Update: I was able to ask Forrest Norrod about this, and he said Helios is an example of ZT Systems work with AMD. This type of deployment that was envisioned by the acquisition.

7 COMMENTS

  1. By “double wide”, I’m going to assume these are 38-inch RUs. Old telecom relay racks were up to 24 inches, so definitely a wide rack.

  2. Got it. Did 4 articles during that keynote. Typing too fast.

    Anything but Ultra Rack.

    It seems to be based on an OCPv3W rack. That is like two 21″ rack widths in one OU.

  3. Patrick, do you think the industry will rally around OCP to fight the way nvidia is trying to make everything proprietary?

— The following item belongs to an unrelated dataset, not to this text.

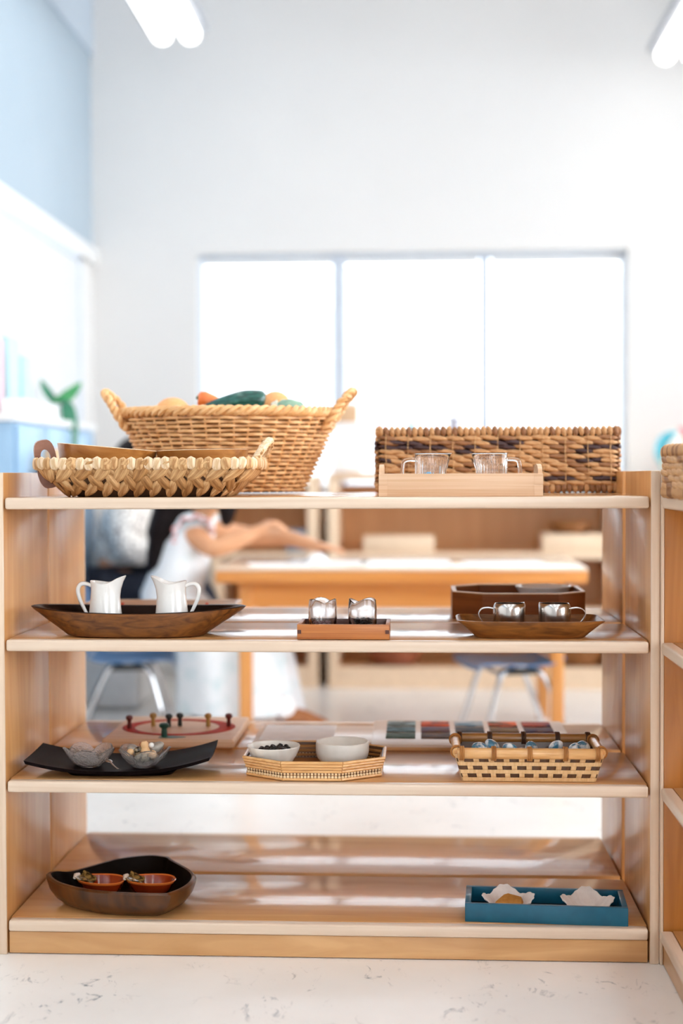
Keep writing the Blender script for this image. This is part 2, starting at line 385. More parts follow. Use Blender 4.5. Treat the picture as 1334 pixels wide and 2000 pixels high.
def bez(p, n=14):
    p = [Vector(q) for q in p]; out = []
    for k in range(len(p)-1):
        a = p[max(k-1, 0)]; b = p[k]; c = p[k+1]; d = p[min(k+2, len(p)-1)]
        for i in range(n):
            t = i/n
            out.append(.5*((2*b)+(c-a)*t+(2*a-5*b+4*c-d)*t*t+(3*b-a-3*c+d)*t**3))
    out.append(p[-1]); return out

def rr_path(hx, hy, rad, N):
    """N points with outward normal along a rounded rectangle, by arc length, starting at the middle of the front (-y)."""
    rad = min(rad, hx, hy); sx, sy = hx-rad, hy-rad
    segs = [('l', (0, -hy), (sx, -hy)), ('a', (sx, -sy), -PI/2), ('l', (hx, -sy), (hx, sy)), ('a', (sx, sy), 0), ('l', (sx, hy), (-sx, hy)),
            ('a', (-sx, sy), PI/2), ('l', (-hx, sy), (-hx, -sy)), ('a', (-sx, -sy), PI), ('l', (-sx, -hy), (0, -hy))]
    L = [math.hypot(s[2][0]-s[1][0], s[2][1]-s[1][1]) if s[0] == 'l' else rad*PI/2 for s in segs]
    T = sum(L); out = []
    for i in range(N):
        d = T*i/N; k = 0
        while d > L[k] and k < len(L)-1: d -= L[k]; k += 1
        s = segs[k]
        if s[0] == 'l':
            f = d/L[k] if L[k] > 0 else 0; x = s[1][0]+(s[2][0]-s[1][0])*f; y = s[1][1]+(s[2][1]-s[1][1])*f
            tx, ty = s[2][0]-s[1][0], s[2][1]-s[1][1]; l = math.hypot(tx, ty) or 1; nx, ny = ty/l, -tx/l
        else:
            a = s[2]+d/rad; nx, ny = math.cos(a), math.sin(a); x, y = s[1][0]+rad*nx, s[1][1]+rad*ny
        out.append((Vector((x, y, 0)), Vector((nx, ny, 0))))
    return out, T

def leaf_mesh(name, L, Wd, T, mat, n=8, m=7, ridge=.25, pw=.55):
    """A plump husk or strand, its length along local X, its thickness along local Z."""
    rings = []
    for i in range(m+1):
        s = -1+2*i/m; w = max((1-min(1, s*s))**pw, .06)
        rings.append([(s*L/2, Wd/2*w*math.cos(2*PI*j/n), T/2*w*math.sin(2*PI*j/n)*(1+(ridge if j % 2 else -ridge))) for j in range(n)])
    me = bpy.data.meshes.new(name); V, F, _ = loft(rings); me.from_pydata([tuple(v) for v in V], [], F)
    me.materials.append(MAT[mat]); me.shade_smooth(); return me

def frame_of(n, tilt):
    """Rotation whose X lies in the wall plane, tilted from the horizontal tangent, and whose Z is the outward normal n."""
    t = Vector((0, 0, 1)).cross(n).normalized(); u = n.cross(t)
    x = t*math.cos(tilt)+u*math.sin(tilt); y = n.cross(x)
    return Matrix((x, y, n)).transposed().to_4x4()

def put(me, name, parent, pos, rot):
    o = bpy.data.objects.new(name, me); COL.objects.link(o); o.parent = parent
    m = rot.copy(); m.translation = pos; o.matrix_local = m; return o

# ================================================================= SETTING
XL, XR, YB, YF, ZC = -0.68, 3.4, 3.70, -4.2, 3.2
structure(rbox(XL-.1, XR+.1, YF-.1, YB+.2, -.06, 0), 'floor', 'floor')
structure(rbox(XL-.1, XR+.1, YF-.1, YB+.2, ZC, ZC+.06), 'ceiling', 'ceil')
WX0, WX1, WZ0, WZ1 = -.211, 1.676, .80, 1.865
g = G()
g.add(rbox(XL, WX0, YB, YB+.12, 0, ZC)).add(rbox(WX1, XR, YB, YB+.12, 0, ZC))
g.add(rbox(WX0, WX1, YB, YB+.12, WZ1, ZC)).add(rbox(WX0, WX1, YB, YB+.12, 0, WZ0))
o = g.obj('wall_back', 'wall'); o['kind'] = 'structure'
structure(rbox(XL-.1, XL, YF, YB+.12, 0, 1.89), 'wall_left', 'wall')
structure(rbox(XL-.1, XL, YF, YB+.0, 1.89, ZC), 'wall_left_upper', 'wall_blue')
structure(rbox(XL, XL+.012, 1.0, YB-.001, 2.74, ZC), 'trim_1', 'wall_blue2')
structure(rbox(XL, XL+.03, YF, YB-.0, 1.815, 1.885, .006), 'trim_2', 'trim')
# right wall and wall behind the camera: unseen windows, added and sized for daylight
def wall_with_window(name, axis, pos, a0, a1, w0, w1, z0, z1, sgn):
    g = G()
    def bx(p0, p1, q0, q1):
        d0, d1 = (pos, pos+.12*sgn) if sgn > 0 else (pos-.12, pos)
        if axis == 'x': g.add(rbox(d0, d1, p0, p1, q0, q1))
        else: g.add(rbox(p0, p1, d0, d1, q0, q1))
    bx(a0, w0, 0, ZC); bx(w1, a1, 0, ZC); bx(w0, w1, z1, ZC); bx(w0, w1, 0, z0)
    o = g.obj(name, 'wall'); o['kind'] = 'structure'
wall_with_window('wall_right', 'x', XR, YF, YB, -2.6, 3.4, .5, 2.6, 1)
wall_with_window('wall_front', 'y', YF, XL, XR, 1.1, 2.6, .7, 2.5, -1)
structure(rbox(XL, XR, YB-.012, YB, 0, .09, .003), 'baseboard_back', 'trim')
structure(rbox(XL, XL+.012, YF, YB-.012, 0, .09, .003), 'baseboard_left', 'trim')
# window in the back wall: frame, three panes, mullions
wf = structure(rbox(WX0, WX1, YB+.05, YB+.10, WZ1-.022, WZ1), 'window_1', 'frame_grey')
def wpart(x0, x1, z0, z1, name='window_frame', m='frame_grey', y0=.03, y1=.10):
    return one(rbox(x0, x1, YB+y0, YB+y1, z0, z1), name, m, wf)
wpart(WX0, WX0+.022, WZ0, WZ1-.022); wpart(WX1-.022, WX1, WZ0, WZ1-.022); wpart(WX0, WX1, WZ0, WZ0+.03)
wpart(.384, .442, WZ0+.03, WZ1-.022, 'mullion', 'frame_pale'); wpart(1.036, 1.08, WZ0+.03, WZ1-.022, 'mullion', 'frame_pale')
for a, b_ in ((WX0+.022, .388), (.438, 1.036), (1.08, WX1-.022)):
    one(rbox(a, b_, YB+.075, YB+.079, WZ0+.03, WZ1-.022), 'pane', 'pane', wf)
structure(rbox(WX0-.02, WX1+.02, YB-.03, YB+.03, WZ0-.03, WZ0, .004), 'trim_3', 'trim')
for k, (nm, vf, cuts) in enumerate((('unseen_window_2', rbox(XR+.04, XR+.09, -2.6, 3.4, 2.56, 2.6), [-2.6, -.6, 1.38, 3.36]), ('unseen_window_3', None, None))):  # both out of view, added to let more daylight in
    if k == 0:
        w2 = structure(vf, nm, 'frame_grey')
        for c in cuts: one(rbox(XR+.04, XR+.09, c, c+.04, .5, 2.56), 'window_frame', 'frame_grey', w2)
        one(rbox(XR+.06, XR+.064, -2.6, 3.4, .5, 2.56), 'pane', 'pane', w2)
    else:
        w3 = structure(rbox(1.1, 2.6, YF-.09, YF-.04, 2.46, 2.5), nm, 'frame_grey')
        for c in (1.1, 1.83, 2.56): one(rbox(c, c+.04, YF-.09, YF-.04, .7, 2.46), 'window_frame', 'frame_grey', w3)
        one(rbox(1.1, 2.6, YF-.064, YF-.06, .7, 2.46), 'pane', 'pane', w3)
# sheer roller blinds
for k, (a, b_, lb) in enumerate(((WX0+.024, .386, 'white sheer roller blind in the left pane of the window'), (.44, 1.034, 'white sheer roller blind in the middle pane of the window'), (1.082, WX1-.024, 'white sheer roller blind in the right pane of the window'))):
    t = thing('roller_blind', lb, 'blind', ((a+b_)/2, YB+.045, WZ0+.04), 0, 'sheer blinds in the back window')
    h = (b_-a)/2-.004
    one(rbox(-h, h, -.0006, .0006, .0, .97), 'blind_fabric', 'shade', t)
    one(tube([(-h, 0, .988), (h, 0, .988)], .014, 12), 'roller_tube', 'trim', t)
    one(rbox(-h, h, -.005, .005, -.008, .006, .002), 'bottom_rail', 'trim', t)
# outside
structure(rbox(-25, 25, YB+1.0, 60, -.5, -.42), 'ground', 'ground')
t = thing('conifer_tree', 'pale conifer standing outside the right window pane', 'tree', (3.05, 12.0, -.42))
g = G()
for k in range(7):
    z = .5+k*.36; r = 1.0-.13*k
    g.add(lathe([(r, z), (r*.8, z+.05), (.12, z+.62)], 14, fn=lambda r_, z_, a: (r_*(1+.12*math.cos(7*a))*math.cos(a), r_*(1+.12*math.cos(7*a))*math.sin(a), z_-.06*r_*math.cos(7*a))))
g.obj('foliage', 'tree', t); one(tube([(0, 0, 0), (0, 0, .7)], .09, 8), 'trunk', 'shoe_dark', t)
t = thing('house', 'pale house far outside beyond the left window pane', 'house', (-.6, 20, -.42))
one(rbox(-1.6, 1.6, -1, 1, 0, 2.9), 'wall', 'outhouse', t)
one(([(-1.8, -1.2, 2.9), (1.8, -1.2, 2.9), (1.8, 1.2, 2.9), (-1.8, 1.2, 2.9), (-1.8, 0, 3.9), (1.8, 0, 3.9)], [[0, 1, 5, 4], [2, 3, 4, 5], [0, 4, 3], [1, 2, 5], [0, 3, 2, 1]]), 'roof', 'frame_grey', t)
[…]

  4. I mean, it’s pretty clear that we’re pushing the edge of what’s physically possible with 19″ racks today. You can’t fit 2 top-tier CPUs and a full complement of RAM, and it’s getting to the point where even 1 CPU takes up the full width possible in a 19″ rack. So we’ll need to either see systems getting *really* creative vertically (CPUs on the bottom, RAM on the top?) or we’ll see CXL RAM start take over rack-mount servers just because packaging constraints limit everything else too much.

    I’m actually kind of curious at this point — how many high-end rack-mount servers are actually sold these days that *aren’t* bought a rack at a time with everything pre-integrated? Is the generic one-off high-powered 19″ server getting obsolete? If someone was making a competitive alternative format that fit into a 48″ wide footprint (so the space of 2x 19″ racks), would that actually be a deal-killer for more than a tiny number of customers? It’d do really fun things to the resale market, but we’ll presumably find a way to make due.